Lincoln paced anxiously, day after day and night after night, through the halls of the White House and the War Department offices across the street. Frustrated by a lack of any positive news from Meade, he sent Vice President Hannibal Hamlin (shown below) directly to Meade’s headquarters to prod him into action. According to Robert Todd Lincoln, the president’s son, Hamlin carried a confidential note urging Meade to attack, and if he succeeded, the general could take all the credit himself. Hamlin arrived, but his efforts only annoyed the cautious Democratic officers of the Army of the Potomac. Meade’s own bemused son, serving on the general’s staff, opined, “what they sent him for, God only knows, [for] he does not look as if he had an idea in his old beastly head.”
But Hamlin did bring a very crucial idea, and it consumed Lincoln’s every waking hour and that of his general-in-chief, Henry Wager Halleck: Meade must attack and destroy Lee’s army before the Potomac River could be forded.

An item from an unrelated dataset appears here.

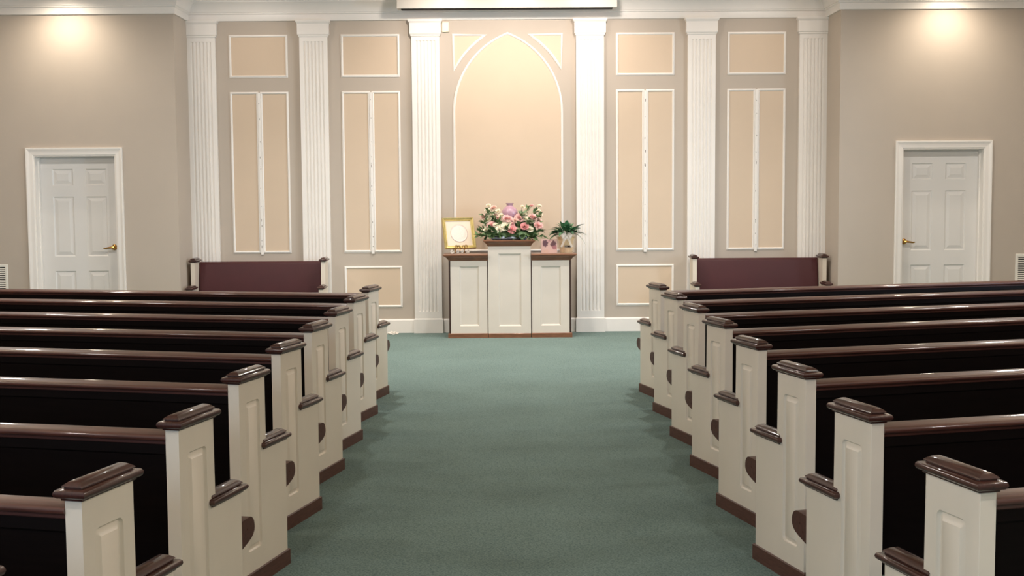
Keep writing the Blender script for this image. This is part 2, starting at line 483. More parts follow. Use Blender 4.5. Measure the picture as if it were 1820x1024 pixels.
def add_pew_parts(root, sx, length, side_sign_outer=True):
    ve = length
    finish(mesh_panel(sx), 'end_panel', M['pew_white'], root, smooth=35, label='cream white end panel')
    finish(mesh_cap(sx, UB, UM, ZT), 'top_cap', M['cap'], root, smooth=40, label='glossy mahogany cap')
    finish(mesh_cap(sx, UM - .022, UFR, ZA), 'arm_cap', M['cap'], root, smooth=40, label='glossy mahogany arm cap')
    finish(mesh_plinth(sx), 'plinth', M['plinth'], root, label='dark wood plinth')
    bm = bmesh.new(); extrude_v(bm, RAIL, sx, V1, ve)
    finish(bm, 'back_rail', M['rail'], root, smooth=40, label='polished brown top rail')
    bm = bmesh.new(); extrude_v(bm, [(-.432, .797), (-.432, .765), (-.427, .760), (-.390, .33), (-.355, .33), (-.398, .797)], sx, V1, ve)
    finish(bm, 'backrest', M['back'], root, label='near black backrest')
    bm = bmesh.new(); extrude_v(bm, SEAT, sx, V1, ve)
    # two screw plugs on the seat end
    for u, z in ((.125, .372), (.098, .345)):
        n_ = 10
        loft(bm, [[(sx * (V1 - .0012), u + .004 * math.cos(2 * PI * i / n_), z + .004 * math.sin(2 * PI * i / n_)) for i in range(n_)],
                  [(sx * (V1 + .002), u + .004 * math.cos(2 * PI * i / n_), z + .004 * math.sin(2 * PI * i / n_)) for i in range(n_)]])
    finish(bm, 'seat', M['seat'], root, smooth=40, label='brown wooden seat with rounded front')
    # outer end: the same panel at the far side, face turned outward
    for o in [c for c in root.children if c.name.split('.')[0] in ('end_panel', 'top_cap', 'arm_cap', 'plinth')]:
        c = o.copy(); COL.objects.link(c); c.parent = root
        me = o.data.copy(); c.data = me
        for v in me.vertices: v.co.x = sx * (ve + V1) - v.co.x
        me.flip_normals()

th0 = 14.411
ROWS = {
 -1: [(13.48, -.0002, .0153), (14.01, -.0033, .0089), (13.43, -.0026, -.0266), (13.69, .0014, .0011), (14.64, -.0019, -.0012), (14.23, -.0017, -.0121), (13.95, -.0139, -.0513), (14.14, -.0186, -.0476), (14.1, .0, .01)],
 1: [(14.95, .0014, .0247), (14.94, .005, .0344), (14.86, .0063, .013), (16.0, .0046, .029), (15.02, -.0002, .0082), (15.04, .0015, .0002), (14.05, -.0095, -.0264), (13.94, -.0145, -.0376)]}
W0, Y1, SP = .999, 9.8119, .9104
ORD = ['front row', 'second row from the front', 'third row from the front', 'fourth row from the front', 'fifth row from the front',
       'sixth row from the front', 'seventh row from the front', 'eighth row from the front', 'ninth row from the front']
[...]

On the evening of July 12, after an afternoon thunderstorm swept the two armies into an early bivouac, Meade again assembled his corps commanders. According to Maj. Gen. Henry Slocum, leader of the Twelfth Corps, Meade inquired, “Shall we, without further knowledge of the position of the enemy, make an attack?” From all but three of his subordinates Meade received the answer he expected – No, the Army of the Potomac should not attack Lee’s prepared defenses.

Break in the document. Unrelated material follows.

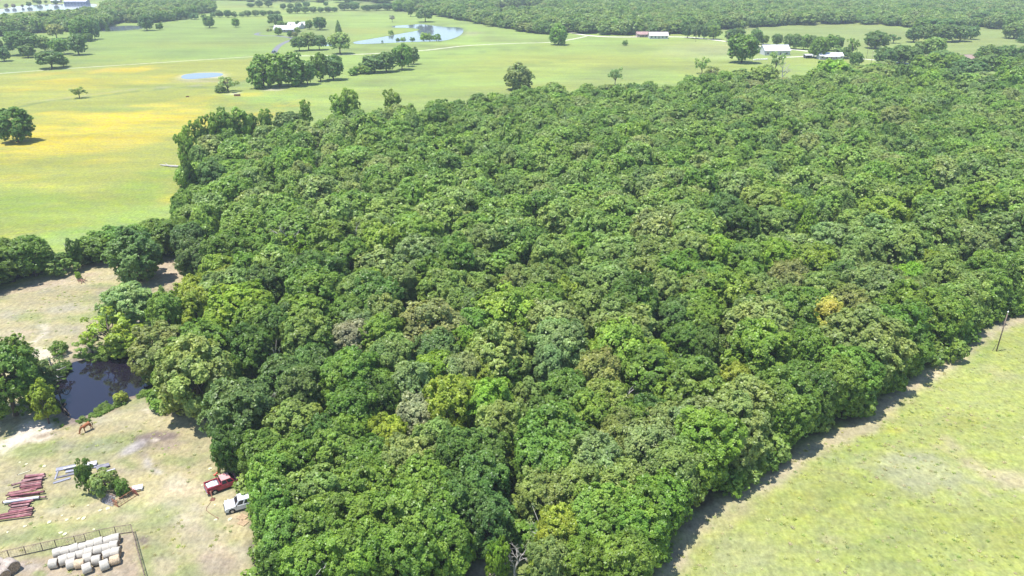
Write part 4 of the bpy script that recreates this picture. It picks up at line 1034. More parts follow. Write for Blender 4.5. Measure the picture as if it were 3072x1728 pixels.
# ------------------------------------------------------------------ vehicles
GLASS = mat('dark_glass', (.02, .025, .03), .08, spec=.8, vary=0)
TYRE = mat('tyre_rubber', (.03, .03, .03), .9, vary=.1)
RIM = mat('steel_rim', (.45, .45, .45), .4, metal=.6, vary=.05)
DARK = mat('dark_trim', (.03, .03, .03), .7)
CHR = mat('chrome_trim', (.6, .6, .6), .25, metal=.9, vary=.05)
LAMP = mat('clear_lamp', (.7, .7, .65), .15, vary=.0); TAIL = mat('red_lamp', (.45, .02, .02), .3, vary=0)
def wheel(parent, x, y, r=.37, w=.24):
    e = MB().tube([(x, y - w / 2, r), (x, y - w / 2 + .03, r), (x, y + w / 2 - .03, r), (x, y + w / 2, r)], [r * .9, r, r, r * .9], 20).build('wheel', TYRE, parent, smooth=False)
    s_ = 1 if y > 0 else -1
    yo = y + s_ * w / 2
    MB().tube([(x, yo - .02 * s_, r), (x, yo + .012 * s_, r), (x, yo + .02 * s_, r)], [r * .6, r * .58, r * .3], 14).build('rim', RIM, e)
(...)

The next day, July 13, the Army of the Potomac waited. Some of its officers, including anti-slavery Republicans like Oliver Howard and James S. Wadsworth, wanted desperately to attack. An officer in the Third Corps, an outfit largely hostile to Meade and the conservative clique, fumed later that “The national soldiers … wished with a united voice to be led to the work of carnage.” Meade seems to have sensed the importance of the moment by the evening of July 13, and he even made some preparations for a reconnaissance-in-force. When those troops moved forward on July 14, they found only abandoned entrenchments and smoking campfires; Lee had escaped the night before.
Lincoln gave way to abject dismay and depression, sobbing into his hands when he heard the news and exclaiming to Secretary of the Navy Gideon Welles, “There is bad faith somewhere. … What does it mean, Mr. Welles? Great God, what does it mean?”

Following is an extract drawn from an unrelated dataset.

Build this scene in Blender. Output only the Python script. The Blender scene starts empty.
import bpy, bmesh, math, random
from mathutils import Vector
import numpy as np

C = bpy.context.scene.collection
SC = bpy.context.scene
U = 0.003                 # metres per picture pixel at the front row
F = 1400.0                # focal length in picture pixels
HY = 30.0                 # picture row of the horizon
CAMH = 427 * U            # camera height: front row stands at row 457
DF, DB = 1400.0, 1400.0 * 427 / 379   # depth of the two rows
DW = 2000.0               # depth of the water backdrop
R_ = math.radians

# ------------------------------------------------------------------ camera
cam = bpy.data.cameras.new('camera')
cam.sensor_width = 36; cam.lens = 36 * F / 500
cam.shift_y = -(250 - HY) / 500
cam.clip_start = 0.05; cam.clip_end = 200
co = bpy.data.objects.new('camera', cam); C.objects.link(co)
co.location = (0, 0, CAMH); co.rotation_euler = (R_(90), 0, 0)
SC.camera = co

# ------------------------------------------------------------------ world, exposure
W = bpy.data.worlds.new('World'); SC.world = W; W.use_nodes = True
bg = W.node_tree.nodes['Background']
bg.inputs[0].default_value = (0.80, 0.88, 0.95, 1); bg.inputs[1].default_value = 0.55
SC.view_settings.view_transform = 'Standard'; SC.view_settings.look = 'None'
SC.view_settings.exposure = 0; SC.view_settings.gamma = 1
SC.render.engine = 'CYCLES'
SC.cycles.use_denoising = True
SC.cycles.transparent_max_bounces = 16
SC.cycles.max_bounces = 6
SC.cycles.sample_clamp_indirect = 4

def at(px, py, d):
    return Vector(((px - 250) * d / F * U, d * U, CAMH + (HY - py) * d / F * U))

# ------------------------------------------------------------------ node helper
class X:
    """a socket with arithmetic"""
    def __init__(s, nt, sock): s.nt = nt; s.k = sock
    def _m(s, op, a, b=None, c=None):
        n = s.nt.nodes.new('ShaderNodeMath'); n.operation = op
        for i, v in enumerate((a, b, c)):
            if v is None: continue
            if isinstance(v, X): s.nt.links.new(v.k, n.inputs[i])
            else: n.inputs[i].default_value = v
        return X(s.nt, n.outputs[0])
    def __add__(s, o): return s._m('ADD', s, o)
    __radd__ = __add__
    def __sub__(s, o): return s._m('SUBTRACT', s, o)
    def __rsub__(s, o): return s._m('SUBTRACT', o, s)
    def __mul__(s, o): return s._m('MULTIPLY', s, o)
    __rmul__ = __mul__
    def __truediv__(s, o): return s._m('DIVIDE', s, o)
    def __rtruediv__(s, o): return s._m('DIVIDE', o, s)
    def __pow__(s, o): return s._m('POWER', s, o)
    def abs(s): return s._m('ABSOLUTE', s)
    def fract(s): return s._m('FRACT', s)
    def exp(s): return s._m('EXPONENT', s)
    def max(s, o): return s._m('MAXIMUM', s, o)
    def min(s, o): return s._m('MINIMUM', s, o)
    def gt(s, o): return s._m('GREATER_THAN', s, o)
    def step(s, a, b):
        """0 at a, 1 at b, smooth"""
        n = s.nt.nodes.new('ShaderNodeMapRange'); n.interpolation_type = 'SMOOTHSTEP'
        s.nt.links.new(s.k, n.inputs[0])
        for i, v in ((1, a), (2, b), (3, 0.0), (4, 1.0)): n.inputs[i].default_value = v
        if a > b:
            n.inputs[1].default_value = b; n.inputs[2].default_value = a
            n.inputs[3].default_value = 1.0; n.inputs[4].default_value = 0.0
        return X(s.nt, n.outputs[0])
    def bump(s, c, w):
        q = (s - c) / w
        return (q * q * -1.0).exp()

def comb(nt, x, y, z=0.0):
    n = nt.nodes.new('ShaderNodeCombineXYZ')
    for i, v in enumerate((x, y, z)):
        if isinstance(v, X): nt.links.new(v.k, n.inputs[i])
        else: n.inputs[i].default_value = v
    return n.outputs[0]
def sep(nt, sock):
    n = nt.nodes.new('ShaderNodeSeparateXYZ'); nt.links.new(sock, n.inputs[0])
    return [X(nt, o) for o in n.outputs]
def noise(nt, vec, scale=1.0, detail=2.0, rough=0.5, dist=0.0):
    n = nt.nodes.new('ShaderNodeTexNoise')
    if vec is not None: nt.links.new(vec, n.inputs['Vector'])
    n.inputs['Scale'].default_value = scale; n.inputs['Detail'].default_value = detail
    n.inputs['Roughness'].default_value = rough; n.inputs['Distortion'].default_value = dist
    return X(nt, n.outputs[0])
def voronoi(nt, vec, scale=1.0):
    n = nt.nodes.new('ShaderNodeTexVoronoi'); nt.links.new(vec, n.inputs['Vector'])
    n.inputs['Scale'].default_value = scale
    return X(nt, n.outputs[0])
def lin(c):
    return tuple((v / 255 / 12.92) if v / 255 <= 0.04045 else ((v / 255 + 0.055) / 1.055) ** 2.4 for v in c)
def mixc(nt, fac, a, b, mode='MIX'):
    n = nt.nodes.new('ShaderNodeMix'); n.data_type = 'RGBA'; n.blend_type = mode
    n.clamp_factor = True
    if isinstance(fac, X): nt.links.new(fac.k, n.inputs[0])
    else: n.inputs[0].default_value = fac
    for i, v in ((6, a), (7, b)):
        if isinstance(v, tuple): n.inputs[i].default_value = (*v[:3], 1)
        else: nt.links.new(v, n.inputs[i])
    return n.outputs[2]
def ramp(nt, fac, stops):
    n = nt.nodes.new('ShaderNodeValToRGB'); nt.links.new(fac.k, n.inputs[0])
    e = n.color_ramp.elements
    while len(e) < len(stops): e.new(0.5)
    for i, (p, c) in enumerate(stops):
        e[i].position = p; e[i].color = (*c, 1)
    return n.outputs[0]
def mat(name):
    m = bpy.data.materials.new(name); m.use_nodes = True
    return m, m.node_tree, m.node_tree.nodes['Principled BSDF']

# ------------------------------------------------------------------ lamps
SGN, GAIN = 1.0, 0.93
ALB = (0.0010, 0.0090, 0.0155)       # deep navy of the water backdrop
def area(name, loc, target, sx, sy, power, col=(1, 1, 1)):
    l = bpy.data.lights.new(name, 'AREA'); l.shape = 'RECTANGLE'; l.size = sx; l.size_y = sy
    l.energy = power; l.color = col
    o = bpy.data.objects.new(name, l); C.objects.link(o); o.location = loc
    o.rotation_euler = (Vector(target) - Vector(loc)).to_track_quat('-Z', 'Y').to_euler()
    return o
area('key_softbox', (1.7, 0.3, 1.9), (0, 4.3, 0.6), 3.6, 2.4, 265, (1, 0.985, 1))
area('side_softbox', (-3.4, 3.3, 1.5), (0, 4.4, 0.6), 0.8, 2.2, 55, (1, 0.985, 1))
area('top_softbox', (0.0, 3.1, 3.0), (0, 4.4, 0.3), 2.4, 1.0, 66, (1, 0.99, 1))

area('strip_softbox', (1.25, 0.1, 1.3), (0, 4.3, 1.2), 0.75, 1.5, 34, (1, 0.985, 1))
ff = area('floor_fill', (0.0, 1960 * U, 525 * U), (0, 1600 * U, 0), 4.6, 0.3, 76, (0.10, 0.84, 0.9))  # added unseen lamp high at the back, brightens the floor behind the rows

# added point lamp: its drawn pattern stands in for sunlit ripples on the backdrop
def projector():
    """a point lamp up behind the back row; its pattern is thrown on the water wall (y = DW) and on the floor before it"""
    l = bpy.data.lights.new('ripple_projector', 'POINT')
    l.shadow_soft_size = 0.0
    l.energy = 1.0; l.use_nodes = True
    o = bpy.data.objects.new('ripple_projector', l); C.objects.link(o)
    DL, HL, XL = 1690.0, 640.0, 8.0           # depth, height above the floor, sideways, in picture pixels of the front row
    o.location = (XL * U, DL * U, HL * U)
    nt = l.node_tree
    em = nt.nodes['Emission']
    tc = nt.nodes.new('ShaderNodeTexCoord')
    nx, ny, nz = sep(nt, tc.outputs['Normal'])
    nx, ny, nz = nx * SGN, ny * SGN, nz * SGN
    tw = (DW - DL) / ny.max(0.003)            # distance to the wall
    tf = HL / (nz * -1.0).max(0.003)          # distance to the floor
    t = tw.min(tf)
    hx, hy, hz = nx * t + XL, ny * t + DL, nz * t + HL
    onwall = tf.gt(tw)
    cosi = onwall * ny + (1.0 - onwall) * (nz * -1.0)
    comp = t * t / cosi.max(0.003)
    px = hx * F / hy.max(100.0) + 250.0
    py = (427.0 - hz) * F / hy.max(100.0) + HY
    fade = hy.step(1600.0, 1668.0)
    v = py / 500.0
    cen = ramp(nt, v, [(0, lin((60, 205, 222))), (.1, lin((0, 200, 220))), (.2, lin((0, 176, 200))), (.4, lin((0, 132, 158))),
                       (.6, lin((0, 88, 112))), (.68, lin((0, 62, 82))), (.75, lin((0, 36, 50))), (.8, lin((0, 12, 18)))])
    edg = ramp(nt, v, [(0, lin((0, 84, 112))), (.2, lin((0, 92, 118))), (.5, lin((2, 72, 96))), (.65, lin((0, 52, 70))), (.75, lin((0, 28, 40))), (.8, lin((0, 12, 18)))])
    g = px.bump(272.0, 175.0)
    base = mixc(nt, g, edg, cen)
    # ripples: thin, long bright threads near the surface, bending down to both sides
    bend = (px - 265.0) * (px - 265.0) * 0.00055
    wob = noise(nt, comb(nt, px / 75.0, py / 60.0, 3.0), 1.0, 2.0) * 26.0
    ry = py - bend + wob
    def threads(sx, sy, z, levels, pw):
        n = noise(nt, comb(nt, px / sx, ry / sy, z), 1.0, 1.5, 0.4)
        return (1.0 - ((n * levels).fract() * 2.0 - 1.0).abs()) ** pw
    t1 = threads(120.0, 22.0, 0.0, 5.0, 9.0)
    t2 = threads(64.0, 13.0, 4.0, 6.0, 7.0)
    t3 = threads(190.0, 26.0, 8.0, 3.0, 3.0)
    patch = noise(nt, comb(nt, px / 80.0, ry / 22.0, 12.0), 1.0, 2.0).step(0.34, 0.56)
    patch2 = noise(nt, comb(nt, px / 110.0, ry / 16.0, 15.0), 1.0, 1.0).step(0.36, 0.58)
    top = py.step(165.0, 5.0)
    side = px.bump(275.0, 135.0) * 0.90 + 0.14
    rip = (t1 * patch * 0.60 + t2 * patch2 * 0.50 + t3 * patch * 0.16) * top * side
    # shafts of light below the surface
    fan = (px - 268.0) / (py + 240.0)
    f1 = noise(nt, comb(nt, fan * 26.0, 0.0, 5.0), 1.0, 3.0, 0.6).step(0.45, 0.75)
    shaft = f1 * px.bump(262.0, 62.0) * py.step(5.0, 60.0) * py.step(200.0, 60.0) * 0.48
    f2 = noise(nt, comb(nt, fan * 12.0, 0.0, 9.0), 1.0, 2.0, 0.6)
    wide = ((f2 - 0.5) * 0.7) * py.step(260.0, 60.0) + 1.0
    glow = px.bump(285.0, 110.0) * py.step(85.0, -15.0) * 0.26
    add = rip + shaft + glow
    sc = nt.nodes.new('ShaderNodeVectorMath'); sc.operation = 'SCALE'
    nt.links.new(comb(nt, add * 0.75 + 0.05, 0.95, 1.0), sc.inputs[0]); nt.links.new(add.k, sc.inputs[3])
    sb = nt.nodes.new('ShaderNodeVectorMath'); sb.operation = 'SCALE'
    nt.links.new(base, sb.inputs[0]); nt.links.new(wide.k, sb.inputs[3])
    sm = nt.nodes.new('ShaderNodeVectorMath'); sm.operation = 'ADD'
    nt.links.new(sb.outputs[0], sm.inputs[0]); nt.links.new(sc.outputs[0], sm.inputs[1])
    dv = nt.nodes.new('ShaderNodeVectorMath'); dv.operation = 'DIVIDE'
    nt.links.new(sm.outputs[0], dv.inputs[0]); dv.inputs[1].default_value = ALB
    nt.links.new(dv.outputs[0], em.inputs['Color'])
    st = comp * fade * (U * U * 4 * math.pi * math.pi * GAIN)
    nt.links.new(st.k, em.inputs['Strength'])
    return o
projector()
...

In his despondency, he actually suspected Meade and the army’s Democrats of scheming to ensure Lee’s escape across the river to safety. The suspicion was unwarranted, but the fact remained that the culture of caution so inherent in the Army of the Potomac meant that no troops would receive permission even to try.
We observe this anniversary of the most well-known Union victory of the Civil War, and one which helped turn the tide of the conflict in the North’s favor. But it is also the anniversary of one of the war’s great “might-have-beens.” Victory at Williamsport was by no means assured, but the aversion to risk meant an obvious continuation of the struggle.
One private in the Army of the Potomac, no doubt used to such experiences, simply shrugged off the failure to pursue, sighing, “Well, here goes for two years more.” Two years, yes – and hundreds of thousands of American lives.